07/13/2013 04:33 EDT | Updated 09/12/2013 05:12 EDT

Director Training Is 20 Years Behind the Times

Non-profit organizations (NPOs) are governed by a board of highly skilled directors. While significant advances in technology and education have taken place over the past few years, director training has essentially remained the same for the past 20 years.

It goes something like this...

The old lecture format still dominates: an expert shows up, clicks through some PowerPoint slides for an hour or two, some literature is distributed, maybe a case study is reviewed, and then the class is dismissed.

To anyone who has suffered through this type of 'training', it's not news that this format is broken. The pearls of wisdom are quickly forgotten, no real skills are developed, and 'business as usual' takes over again. The reality is that most people learn best by actively doing, not passively sitting back and listening.

Currently training directors is very costly. The industry is driven by high-priced consultants, expensive universities, and a few costly training institutes.

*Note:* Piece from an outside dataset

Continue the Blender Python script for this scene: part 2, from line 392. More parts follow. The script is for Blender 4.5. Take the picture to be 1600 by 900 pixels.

It's not unusual for a weekend seminar to cost thousands of dollars for a single attendee.

Large organizations can spend tens of thousands of dollars to train their boards. This high-cost of training means that director education remains inaccessible to most non-profits, simply because it is so expensive. Yet the need for qualified directors remains.

Though many volunteers are interested in serving on a board, assuming directorship is nothing to take lightly. Directors need to have real skills to properly navigate the risks of a dynamic landscape with many different stakeholders. Working with staff, volunteers, donors and wide networks of interests takes special capabilities. Directors need to master real skills that are not easy to come by, such as: governance, fundraising, marketing, and finance, just to name a few.

So how will volunteers acquire the skills to become effective board directors?


Online education is a growing trend that has yet to reach the board of directors. There are very few director training programs that can be accessed online. However in the near future, basic content around leadership, governance, fundraising, and marketing will be available to anyone with the interest to learn - for free. Because it is online, volunteers won't have to wait to sign up to expensive courses taught on a rigid time-frame. Volunteers should be able to access this information anytime, anywhere, through the web.


A shift away from lecture-based format towards an active learning model will accelerate the adoption of director skills. Most people learn by doing, not just passively sitting back and listening to an expert. Changing the learning format to focus on real-world scenarios, and requiring volunteers to actively play the role of director provides people with experience they can take from the classroom and apply in the real world right away. Under the watch of an expert instructor, who provides constructive feedback, volunteers can more quickly adopt and apply real skills that they will need to be effective board leaders.

It's time for non-profit boards to benefit from the advances in technology and education that are making high-quality training accessible to more organizations. The days paying exorbitant fees to access director training are numbered.